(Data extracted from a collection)
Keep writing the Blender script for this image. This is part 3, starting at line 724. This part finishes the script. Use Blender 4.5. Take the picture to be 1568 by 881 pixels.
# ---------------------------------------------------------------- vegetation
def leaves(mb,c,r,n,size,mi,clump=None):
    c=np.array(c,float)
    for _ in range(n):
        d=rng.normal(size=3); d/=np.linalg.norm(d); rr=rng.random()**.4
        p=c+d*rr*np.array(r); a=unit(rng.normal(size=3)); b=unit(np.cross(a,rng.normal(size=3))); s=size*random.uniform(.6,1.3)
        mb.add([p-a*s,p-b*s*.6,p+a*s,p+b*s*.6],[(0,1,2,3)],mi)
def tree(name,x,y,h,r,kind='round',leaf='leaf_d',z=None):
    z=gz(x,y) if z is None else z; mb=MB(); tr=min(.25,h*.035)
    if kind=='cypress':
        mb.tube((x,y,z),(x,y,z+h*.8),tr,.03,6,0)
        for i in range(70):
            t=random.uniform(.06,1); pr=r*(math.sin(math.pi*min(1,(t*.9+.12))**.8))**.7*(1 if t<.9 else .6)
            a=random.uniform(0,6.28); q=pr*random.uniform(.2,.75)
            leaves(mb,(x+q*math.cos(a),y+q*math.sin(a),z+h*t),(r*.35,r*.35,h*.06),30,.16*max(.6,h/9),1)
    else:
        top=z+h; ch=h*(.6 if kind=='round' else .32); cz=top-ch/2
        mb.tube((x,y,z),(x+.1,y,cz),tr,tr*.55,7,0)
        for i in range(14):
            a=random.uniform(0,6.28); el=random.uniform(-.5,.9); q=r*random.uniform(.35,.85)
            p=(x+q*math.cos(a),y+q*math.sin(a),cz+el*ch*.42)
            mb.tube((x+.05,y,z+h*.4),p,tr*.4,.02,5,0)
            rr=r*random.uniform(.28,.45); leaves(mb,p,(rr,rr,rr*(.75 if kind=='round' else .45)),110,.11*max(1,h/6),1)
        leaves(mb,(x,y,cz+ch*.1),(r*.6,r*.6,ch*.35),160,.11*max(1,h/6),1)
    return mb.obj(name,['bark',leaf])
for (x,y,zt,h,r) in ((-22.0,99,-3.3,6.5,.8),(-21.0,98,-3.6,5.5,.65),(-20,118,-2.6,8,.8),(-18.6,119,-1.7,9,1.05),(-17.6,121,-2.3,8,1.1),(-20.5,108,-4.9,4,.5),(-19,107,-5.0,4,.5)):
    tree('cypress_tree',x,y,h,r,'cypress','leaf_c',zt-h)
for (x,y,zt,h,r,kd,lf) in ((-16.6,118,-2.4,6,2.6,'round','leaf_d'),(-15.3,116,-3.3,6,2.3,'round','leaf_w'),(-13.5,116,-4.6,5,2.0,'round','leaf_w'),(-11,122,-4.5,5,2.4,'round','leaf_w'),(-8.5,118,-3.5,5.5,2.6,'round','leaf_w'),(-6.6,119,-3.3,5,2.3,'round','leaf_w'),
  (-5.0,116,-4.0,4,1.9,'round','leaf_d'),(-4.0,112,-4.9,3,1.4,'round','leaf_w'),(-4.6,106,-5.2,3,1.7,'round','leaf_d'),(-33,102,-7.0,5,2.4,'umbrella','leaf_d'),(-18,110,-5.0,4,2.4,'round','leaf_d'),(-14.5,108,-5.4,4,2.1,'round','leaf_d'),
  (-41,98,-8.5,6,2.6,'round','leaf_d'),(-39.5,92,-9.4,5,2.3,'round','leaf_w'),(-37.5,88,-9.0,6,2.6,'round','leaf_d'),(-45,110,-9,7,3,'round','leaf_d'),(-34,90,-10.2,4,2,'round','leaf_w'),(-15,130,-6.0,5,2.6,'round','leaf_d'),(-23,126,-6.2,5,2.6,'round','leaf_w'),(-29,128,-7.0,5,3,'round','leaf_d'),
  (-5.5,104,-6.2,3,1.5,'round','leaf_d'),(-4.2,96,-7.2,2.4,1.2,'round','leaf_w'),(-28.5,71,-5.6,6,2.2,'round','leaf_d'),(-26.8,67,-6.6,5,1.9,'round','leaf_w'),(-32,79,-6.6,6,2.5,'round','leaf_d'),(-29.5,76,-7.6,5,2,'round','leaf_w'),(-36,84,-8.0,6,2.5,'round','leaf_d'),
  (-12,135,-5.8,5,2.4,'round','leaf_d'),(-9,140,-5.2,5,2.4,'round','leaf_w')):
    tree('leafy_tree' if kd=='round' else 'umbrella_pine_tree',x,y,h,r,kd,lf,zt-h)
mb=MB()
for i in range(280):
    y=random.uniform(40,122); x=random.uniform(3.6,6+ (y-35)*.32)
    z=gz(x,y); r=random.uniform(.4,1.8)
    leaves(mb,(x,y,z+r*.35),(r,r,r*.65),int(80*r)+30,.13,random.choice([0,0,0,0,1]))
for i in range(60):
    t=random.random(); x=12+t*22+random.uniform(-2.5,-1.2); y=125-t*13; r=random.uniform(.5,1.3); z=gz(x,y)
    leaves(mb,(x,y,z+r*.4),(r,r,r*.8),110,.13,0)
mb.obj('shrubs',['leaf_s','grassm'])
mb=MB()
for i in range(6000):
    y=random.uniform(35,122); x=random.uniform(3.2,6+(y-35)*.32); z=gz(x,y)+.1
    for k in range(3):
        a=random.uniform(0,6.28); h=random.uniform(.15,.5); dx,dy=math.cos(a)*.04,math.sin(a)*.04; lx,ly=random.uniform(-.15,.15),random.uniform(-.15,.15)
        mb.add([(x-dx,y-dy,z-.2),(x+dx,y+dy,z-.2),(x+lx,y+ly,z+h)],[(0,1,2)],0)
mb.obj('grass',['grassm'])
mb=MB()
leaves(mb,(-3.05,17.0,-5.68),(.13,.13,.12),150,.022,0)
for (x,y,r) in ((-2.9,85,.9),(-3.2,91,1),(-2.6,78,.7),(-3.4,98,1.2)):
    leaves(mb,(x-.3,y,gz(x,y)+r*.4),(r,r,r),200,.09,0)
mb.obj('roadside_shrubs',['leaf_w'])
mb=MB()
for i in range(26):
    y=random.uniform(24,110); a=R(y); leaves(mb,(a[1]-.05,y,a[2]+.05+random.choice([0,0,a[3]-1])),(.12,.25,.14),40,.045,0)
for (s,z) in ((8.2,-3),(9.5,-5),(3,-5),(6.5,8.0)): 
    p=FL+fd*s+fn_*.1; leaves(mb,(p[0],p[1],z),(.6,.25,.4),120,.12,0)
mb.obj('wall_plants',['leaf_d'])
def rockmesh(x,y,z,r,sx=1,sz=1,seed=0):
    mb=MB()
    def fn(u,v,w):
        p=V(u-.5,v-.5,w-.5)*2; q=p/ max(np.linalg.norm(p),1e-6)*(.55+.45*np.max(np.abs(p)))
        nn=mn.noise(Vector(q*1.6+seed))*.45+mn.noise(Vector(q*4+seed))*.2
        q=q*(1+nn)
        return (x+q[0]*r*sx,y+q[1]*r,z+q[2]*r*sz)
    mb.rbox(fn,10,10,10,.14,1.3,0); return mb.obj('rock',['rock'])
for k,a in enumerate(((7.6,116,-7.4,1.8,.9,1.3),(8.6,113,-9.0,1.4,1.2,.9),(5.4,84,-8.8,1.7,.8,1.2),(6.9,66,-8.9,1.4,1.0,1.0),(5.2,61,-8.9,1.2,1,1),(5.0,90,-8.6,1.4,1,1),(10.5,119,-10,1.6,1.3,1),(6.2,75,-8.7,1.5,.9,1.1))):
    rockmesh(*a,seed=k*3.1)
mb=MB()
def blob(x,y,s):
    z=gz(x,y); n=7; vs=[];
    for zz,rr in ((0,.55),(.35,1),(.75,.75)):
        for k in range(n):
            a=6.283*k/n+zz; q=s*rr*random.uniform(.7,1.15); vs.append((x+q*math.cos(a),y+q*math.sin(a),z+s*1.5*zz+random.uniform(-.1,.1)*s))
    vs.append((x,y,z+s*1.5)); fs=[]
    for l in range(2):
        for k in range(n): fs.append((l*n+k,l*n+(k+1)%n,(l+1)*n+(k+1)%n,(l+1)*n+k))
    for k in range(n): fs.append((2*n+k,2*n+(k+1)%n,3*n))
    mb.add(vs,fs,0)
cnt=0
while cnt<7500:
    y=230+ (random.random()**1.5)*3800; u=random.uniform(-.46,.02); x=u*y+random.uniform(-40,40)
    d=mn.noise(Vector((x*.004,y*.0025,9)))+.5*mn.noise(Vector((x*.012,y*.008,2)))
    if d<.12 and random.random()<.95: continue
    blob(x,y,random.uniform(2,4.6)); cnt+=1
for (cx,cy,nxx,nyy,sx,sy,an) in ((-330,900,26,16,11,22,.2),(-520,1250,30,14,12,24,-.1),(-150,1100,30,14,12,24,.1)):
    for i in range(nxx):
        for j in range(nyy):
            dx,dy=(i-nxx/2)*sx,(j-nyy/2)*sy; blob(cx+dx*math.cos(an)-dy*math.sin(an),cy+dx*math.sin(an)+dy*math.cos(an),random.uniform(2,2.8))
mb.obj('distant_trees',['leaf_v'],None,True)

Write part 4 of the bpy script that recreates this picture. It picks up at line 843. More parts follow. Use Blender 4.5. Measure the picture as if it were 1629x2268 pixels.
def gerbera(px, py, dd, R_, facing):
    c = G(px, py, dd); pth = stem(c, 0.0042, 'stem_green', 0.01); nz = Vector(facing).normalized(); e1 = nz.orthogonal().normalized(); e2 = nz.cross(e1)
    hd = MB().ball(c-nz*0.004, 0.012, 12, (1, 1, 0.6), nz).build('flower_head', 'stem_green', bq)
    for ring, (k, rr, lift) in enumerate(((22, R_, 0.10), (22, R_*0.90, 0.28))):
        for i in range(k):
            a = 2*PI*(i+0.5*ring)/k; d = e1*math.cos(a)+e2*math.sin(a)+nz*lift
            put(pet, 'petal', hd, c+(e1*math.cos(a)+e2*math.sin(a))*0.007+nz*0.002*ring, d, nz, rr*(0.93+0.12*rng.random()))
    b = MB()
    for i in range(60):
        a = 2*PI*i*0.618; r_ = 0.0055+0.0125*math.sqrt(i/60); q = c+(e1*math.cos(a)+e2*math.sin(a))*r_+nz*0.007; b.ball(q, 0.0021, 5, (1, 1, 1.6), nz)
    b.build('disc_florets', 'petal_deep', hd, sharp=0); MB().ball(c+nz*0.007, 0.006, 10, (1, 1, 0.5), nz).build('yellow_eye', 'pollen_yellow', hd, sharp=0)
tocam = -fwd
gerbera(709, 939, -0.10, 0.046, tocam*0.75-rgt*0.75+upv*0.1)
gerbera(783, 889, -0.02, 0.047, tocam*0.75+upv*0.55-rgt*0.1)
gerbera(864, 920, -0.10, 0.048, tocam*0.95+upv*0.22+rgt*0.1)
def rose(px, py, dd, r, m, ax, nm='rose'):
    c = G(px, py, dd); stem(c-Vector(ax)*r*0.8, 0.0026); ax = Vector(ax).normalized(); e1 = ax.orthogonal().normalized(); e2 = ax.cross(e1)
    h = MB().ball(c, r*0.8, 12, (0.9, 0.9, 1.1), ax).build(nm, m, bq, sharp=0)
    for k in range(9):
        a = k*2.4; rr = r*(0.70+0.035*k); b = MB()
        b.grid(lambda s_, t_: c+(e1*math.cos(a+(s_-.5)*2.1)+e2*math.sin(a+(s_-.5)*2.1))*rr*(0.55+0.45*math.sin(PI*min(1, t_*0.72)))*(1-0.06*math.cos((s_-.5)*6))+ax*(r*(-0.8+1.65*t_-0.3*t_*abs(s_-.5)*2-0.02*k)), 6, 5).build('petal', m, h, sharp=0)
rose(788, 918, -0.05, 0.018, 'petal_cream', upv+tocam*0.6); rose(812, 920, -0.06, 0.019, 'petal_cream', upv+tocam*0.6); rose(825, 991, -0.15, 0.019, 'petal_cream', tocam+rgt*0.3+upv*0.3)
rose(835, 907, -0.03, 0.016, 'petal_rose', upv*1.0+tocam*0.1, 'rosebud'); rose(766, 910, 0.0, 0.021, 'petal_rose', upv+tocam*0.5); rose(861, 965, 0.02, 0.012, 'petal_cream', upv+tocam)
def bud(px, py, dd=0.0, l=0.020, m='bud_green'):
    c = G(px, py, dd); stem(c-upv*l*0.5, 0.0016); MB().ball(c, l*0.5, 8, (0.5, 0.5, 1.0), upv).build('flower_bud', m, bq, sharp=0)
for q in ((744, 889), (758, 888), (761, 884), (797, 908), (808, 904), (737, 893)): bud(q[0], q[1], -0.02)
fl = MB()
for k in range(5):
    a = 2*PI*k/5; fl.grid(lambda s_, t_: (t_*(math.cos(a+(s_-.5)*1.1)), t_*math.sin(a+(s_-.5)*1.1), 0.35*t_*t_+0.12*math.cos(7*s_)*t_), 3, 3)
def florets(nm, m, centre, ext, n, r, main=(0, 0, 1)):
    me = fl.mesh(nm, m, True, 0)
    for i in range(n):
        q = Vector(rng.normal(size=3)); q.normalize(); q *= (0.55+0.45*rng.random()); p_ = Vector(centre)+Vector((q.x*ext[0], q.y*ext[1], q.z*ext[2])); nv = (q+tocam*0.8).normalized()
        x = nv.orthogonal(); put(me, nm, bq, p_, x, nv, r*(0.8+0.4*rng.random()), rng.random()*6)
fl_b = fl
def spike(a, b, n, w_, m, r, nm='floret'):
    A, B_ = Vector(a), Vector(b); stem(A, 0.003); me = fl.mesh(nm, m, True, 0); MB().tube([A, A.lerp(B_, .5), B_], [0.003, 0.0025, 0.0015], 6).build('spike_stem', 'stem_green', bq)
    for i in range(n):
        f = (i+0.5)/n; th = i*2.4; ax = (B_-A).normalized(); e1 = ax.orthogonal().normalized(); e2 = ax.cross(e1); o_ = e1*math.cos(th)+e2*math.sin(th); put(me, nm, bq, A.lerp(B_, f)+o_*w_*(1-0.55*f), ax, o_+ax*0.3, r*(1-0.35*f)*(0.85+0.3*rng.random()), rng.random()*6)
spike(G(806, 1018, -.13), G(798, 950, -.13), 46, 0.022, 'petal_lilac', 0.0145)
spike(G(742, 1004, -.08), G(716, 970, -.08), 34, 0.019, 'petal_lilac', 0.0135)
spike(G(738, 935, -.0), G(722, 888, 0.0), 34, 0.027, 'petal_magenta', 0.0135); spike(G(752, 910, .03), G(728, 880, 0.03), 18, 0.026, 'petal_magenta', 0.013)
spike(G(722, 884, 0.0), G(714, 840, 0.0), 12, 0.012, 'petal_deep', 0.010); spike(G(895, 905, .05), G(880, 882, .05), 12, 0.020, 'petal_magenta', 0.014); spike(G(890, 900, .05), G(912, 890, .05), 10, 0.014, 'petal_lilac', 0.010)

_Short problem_
Whenever "part" turns up in a line, pick that line out.

_Exercise result_
Keep writing the Blender script for this image. This is part 3, starting at line 724. This part finishes the script. Use Blender 4.5. Take the picture to be 1568 by 881 pixels.
Write part 4 of the bpy script that recreates this picture. It picks up at line 843. More parts follow. Use Blender 4.5. Measure the picture as if it were 1629x2268 pixels.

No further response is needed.